On petrol prices, what is the Leader of the Opposition going to do? He is not going to reduce excise. He told us that on the weekend—a skerrick of economic responsibility from the Leader of the Opposition—but perhaps the shadow Treasurer could give us some plan. We had plenty of rhetoric from the Leader of the Opposition; let us have a plan from the shadow Treasurer actually to bring petrol prices down. All we got from the Leader of the Opposition was something about monitoring. Monitoring is all very well; several thousands of petrol stations are monitored on a daily basis by the ACCC. The question is: what do you do, having monitored? If the shadow Treasurer and the opposition are to be taken seriously, let us have a clear, precise, detailed plan. Suppose all this monitoring shows that prices are going up? What will the opposition do to make a difference? If they cannot tell us what they would do to make a difference then, yet again, we have a pathetic attempt to scare the Australian public without offering anything at all as a solution. Let me again quote the former leader, the former member for Werriwa, the man whom members opposite preferred to the current leader at the only time they had to vote between them:

The Beazley culture is scab-lifting—see an issue, a public sore, and try to lift the scab without offering your own remedy.

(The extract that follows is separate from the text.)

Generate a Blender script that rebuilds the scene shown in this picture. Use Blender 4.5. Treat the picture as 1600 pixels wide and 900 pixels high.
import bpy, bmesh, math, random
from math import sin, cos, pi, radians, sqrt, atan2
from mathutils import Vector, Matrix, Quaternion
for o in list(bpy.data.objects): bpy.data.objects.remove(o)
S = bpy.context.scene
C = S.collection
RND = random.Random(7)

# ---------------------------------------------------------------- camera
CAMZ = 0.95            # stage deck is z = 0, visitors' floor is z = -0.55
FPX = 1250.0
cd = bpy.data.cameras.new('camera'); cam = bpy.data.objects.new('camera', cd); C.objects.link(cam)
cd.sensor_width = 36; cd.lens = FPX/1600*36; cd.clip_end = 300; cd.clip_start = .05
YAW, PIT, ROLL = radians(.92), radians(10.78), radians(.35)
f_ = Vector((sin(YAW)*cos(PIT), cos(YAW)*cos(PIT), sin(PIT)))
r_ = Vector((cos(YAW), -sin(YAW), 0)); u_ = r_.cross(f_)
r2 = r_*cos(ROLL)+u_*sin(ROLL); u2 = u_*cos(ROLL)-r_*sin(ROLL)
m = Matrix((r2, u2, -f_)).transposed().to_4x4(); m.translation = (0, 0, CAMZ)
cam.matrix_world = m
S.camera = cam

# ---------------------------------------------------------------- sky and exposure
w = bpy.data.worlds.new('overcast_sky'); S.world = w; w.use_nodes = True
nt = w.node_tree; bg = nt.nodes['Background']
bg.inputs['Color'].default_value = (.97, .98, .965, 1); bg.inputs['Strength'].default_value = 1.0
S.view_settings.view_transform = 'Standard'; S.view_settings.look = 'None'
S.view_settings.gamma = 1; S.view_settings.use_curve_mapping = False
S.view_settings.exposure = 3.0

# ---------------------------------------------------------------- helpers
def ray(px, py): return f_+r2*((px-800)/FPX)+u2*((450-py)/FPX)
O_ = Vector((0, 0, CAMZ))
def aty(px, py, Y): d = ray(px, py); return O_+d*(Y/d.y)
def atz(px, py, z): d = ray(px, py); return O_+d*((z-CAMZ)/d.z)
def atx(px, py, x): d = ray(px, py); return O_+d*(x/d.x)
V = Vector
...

It is not good enough. It was not good enough the first two times the Leader of the Opposition contested an election and it certainly will not be good enough for a third time, if the Leader of the Opposition gets that far. He was the finance minister who gave us the $11 billion black hole. He was the employment minister who gave us 11 per cent unemployment, the defence minister who gave us the dud subs that we have spent 10 years fixing. He was the communications minister who gave us the $4 billion cable duplication. He might have been a nice bloke but he was a total failure as a minister and I do not think he is ever going to be Prime Minister.